The experiences of compliant businesses tell a different story. Some entrepreneurs report heavy penalties for minor delays in issuing receipts. Others have reportedly spent months in prison over receipt-related offences. The law must be enforced, but enforcement must also be consistent. It cannot punish some businesses for violations while others ignore the same rules openly for years. Such contradictions weaken respect for the law rather than strengthening it.

Every tax authority relies heavily on voluntary compliance because no institution can monitor every business every day. Once that willingness begins to decline, enforcement becomes more costly, more confrontational and less effective. Fairness is therefore not only a moral principle but a practical necessity for sustainable tax collection.

Concerns also extend to administrative practices inside some tax offices. One example frequently mentioned is the tax branch known as the Totot Bole District Tax Office, where staff are often described by taxpayers as dismissive and overly confrontational.

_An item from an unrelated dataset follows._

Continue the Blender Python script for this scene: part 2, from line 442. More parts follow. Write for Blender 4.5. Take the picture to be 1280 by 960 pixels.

Perhaps nothing illustrates the gap between modern tax administration and current practice more clearly than a tax officer manually calculating millions of Birr in taxes, penalties and interest using a pen and stacks of blank A4 paper. To many business owners, this resembles a school mathematics exercise rather than a professional financial process. When questioned, officials sometimes explain that penalties and interest have exceeded the capacity of the computer system, leaving manual calculation as the only option.

Modern tax systems rely on standardised digital platforms that ensure consistency, transparency and auditability. Manual calculations involving large sums introduce avoidable risks of human error, inconsistency and dispute. Some business owners who review handwritten assessments report finding mistakes that significantly reduce their liabilities.

Technology alone is not a cure-all. But transparent digital systems create traceable records, reduce discretionary interpretation and allow independent verification. They protect taxpayers from errors while reinforcing confidence that assessments are based on clear rules rather than individual judgment.

No country can develop without effective tax collection. Equally, no tax authority can function without public trust. People must believe that rules apply equally, enforcement is consistent and disputes are handled fairly and professionally. Businesses should fear breaking the law, not entering a tax office.

Entrepreneurs are not asking for special treatment. They want a system where every business is held to the same standard, receipts are mandatory, penalties are calculated accurately using reliable systems, corruption is investigated and taxpayers are treated with dignity. These are basic requirements of a credible tax administration. Until they are consistently applied, many honest taxpayers will continue to wonder whether they are carrying a burden others have learned to avoid.